Raw data:
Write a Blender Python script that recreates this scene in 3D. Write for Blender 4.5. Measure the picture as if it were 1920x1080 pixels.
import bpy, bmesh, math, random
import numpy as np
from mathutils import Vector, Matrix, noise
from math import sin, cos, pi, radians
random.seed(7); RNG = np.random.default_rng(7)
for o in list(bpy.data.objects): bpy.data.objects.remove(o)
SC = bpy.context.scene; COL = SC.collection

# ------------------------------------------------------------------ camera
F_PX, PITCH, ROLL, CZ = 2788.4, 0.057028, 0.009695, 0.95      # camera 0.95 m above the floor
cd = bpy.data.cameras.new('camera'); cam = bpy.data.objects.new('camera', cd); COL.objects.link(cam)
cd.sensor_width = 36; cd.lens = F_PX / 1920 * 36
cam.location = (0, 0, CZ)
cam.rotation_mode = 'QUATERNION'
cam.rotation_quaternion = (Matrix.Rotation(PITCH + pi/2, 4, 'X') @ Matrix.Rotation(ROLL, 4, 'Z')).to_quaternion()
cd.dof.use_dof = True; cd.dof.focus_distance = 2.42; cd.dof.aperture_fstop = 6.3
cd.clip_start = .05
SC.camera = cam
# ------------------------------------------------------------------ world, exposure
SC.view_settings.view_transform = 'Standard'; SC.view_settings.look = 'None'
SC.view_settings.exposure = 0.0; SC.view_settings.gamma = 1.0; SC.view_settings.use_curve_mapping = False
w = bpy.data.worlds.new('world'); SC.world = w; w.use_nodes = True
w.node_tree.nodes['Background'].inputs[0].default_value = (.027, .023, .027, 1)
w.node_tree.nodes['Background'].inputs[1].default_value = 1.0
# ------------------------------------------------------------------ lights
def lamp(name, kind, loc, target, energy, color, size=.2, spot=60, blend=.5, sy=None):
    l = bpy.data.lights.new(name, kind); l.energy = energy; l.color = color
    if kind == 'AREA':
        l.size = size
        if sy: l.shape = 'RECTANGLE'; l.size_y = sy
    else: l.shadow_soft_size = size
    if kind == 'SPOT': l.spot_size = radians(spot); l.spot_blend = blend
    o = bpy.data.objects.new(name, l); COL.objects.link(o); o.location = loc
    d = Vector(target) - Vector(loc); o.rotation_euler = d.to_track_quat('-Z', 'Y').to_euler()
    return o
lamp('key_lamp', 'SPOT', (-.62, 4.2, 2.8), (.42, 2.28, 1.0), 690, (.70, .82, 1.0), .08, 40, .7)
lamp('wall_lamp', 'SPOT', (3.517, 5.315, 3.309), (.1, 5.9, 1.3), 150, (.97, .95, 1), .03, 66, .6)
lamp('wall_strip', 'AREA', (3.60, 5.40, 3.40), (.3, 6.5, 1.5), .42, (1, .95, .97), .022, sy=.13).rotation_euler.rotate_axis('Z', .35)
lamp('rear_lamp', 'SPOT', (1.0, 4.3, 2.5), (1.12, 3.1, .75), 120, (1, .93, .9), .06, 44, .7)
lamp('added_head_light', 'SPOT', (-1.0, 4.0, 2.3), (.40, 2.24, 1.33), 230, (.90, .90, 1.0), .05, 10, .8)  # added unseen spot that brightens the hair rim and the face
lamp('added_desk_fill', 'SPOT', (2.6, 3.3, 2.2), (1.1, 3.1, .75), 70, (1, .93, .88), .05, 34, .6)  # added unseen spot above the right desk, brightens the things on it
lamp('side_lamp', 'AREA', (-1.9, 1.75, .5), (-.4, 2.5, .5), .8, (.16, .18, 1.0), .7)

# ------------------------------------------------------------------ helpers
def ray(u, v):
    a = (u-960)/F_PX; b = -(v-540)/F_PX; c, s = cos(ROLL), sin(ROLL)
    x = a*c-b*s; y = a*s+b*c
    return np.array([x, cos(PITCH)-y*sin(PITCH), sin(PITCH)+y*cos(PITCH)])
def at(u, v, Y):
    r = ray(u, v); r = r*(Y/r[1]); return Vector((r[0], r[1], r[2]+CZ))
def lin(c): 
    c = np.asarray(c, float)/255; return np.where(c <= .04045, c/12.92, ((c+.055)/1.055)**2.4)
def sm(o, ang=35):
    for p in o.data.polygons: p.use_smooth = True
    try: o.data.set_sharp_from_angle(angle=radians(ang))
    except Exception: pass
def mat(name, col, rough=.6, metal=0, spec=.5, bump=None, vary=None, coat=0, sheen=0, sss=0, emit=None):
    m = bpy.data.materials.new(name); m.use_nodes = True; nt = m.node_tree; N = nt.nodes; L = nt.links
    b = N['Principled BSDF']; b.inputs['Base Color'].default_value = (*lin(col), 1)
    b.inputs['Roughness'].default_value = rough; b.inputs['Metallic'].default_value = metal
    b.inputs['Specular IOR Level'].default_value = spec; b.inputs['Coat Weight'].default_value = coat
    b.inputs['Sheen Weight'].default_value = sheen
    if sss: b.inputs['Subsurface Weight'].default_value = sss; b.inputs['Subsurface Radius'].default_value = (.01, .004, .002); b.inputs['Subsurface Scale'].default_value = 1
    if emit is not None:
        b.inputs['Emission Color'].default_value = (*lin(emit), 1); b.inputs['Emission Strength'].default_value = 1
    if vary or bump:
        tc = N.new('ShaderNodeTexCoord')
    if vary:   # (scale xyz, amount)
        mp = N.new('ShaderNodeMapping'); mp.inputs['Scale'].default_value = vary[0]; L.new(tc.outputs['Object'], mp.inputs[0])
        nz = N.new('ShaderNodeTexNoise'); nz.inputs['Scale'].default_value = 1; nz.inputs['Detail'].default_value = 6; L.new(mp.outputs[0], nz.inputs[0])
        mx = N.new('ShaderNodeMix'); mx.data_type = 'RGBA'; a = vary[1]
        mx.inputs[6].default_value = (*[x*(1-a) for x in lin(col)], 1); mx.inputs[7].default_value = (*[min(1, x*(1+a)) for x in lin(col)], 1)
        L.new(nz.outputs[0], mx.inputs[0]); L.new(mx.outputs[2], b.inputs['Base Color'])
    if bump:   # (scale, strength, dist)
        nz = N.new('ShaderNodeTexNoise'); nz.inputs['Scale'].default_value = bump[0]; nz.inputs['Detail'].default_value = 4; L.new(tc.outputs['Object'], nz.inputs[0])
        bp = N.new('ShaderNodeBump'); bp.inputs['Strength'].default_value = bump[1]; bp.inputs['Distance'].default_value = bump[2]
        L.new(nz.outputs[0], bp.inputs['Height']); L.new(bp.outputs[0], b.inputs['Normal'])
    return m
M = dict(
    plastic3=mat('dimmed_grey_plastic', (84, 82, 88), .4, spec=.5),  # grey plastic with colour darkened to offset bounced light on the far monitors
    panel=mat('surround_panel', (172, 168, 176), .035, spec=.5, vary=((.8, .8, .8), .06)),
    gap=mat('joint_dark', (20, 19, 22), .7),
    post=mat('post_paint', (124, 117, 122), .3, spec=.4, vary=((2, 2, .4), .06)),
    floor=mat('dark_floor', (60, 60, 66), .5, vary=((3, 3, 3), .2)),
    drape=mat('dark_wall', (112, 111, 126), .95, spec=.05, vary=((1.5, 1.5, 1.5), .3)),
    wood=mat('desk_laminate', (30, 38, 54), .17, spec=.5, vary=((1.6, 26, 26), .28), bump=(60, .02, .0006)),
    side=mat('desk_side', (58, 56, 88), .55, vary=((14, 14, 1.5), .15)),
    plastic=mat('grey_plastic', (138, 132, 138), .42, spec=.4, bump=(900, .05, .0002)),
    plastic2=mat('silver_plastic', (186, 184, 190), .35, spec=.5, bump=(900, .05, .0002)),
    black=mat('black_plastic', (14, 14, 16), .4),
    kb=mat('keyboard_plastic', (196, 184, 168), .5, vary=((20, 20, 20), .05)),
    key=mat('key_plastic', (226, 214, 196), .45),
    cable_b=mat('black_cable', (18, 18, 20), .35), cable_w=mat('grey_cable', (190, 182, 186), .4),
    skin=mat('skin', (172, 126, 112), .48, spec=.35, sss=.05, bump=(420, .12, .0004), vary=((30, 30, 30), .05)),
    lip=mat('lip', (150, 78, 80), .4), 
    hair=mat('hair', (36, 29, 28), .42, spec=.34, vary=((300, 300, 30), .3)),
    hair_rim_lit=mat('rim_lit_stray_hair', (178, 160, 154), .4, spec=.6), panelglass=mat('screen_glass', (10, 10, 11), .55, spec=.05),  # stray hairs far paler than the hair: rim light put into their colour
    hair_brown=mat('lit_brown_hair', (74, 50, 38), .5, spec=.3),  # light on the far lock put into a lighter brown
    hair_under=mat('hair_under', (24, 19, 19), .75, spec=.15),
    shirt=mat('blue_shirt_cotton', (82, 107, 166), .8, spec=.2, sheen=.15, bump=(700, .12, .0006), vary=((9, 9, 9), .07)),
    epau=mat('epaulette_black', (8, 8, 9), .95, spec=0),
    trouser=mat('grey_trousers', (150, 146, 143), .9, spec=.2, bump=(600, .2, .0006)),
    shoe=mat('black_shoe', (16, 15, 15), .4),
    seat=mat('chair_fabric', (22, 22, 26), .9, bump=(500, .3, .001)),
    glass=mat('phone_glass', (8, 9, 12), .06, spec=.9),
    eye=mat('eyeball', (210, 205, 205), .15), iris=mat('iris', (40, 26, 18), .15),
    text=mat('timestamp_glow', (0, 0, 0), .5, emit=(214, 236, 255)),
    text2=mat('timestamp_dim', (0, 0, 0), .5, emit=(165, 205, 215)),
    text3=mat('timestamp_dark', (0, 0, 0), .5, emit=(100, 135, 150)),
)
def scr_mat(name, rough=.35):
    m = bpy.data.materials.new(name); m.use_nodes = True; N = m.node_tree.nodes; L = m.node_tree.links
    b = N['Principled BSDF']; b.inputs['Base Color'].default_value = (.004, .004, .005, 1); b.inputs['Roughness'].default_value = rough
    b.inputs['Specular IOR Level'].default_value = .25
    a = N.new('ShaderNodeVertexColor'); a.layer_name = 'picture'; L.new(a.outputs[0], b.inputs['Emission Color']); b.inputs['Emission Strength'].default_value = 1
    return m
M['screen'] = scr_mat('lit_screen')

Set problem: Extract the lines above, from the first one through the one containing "SC = bpy.context.scene; COL = SC.collection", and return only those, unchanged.

Solution for this problem:
Write a Blender Python script that recreates this scene in 3D. Write for Blender 4.5. Measure the picture as if it were 1920x1080 pixels.
import bpy, bmesh, math, random
import numpy as np
from mathutils import Vector, Matrix, noise
from math import sin, cos, pi, radians
random.seed(7); RNG = np.random.default_rng(7)
for o in list(bpy.data.objects): bpy.data.objects.remove(o)
SC = bpy.context.scene; COL = SC.collection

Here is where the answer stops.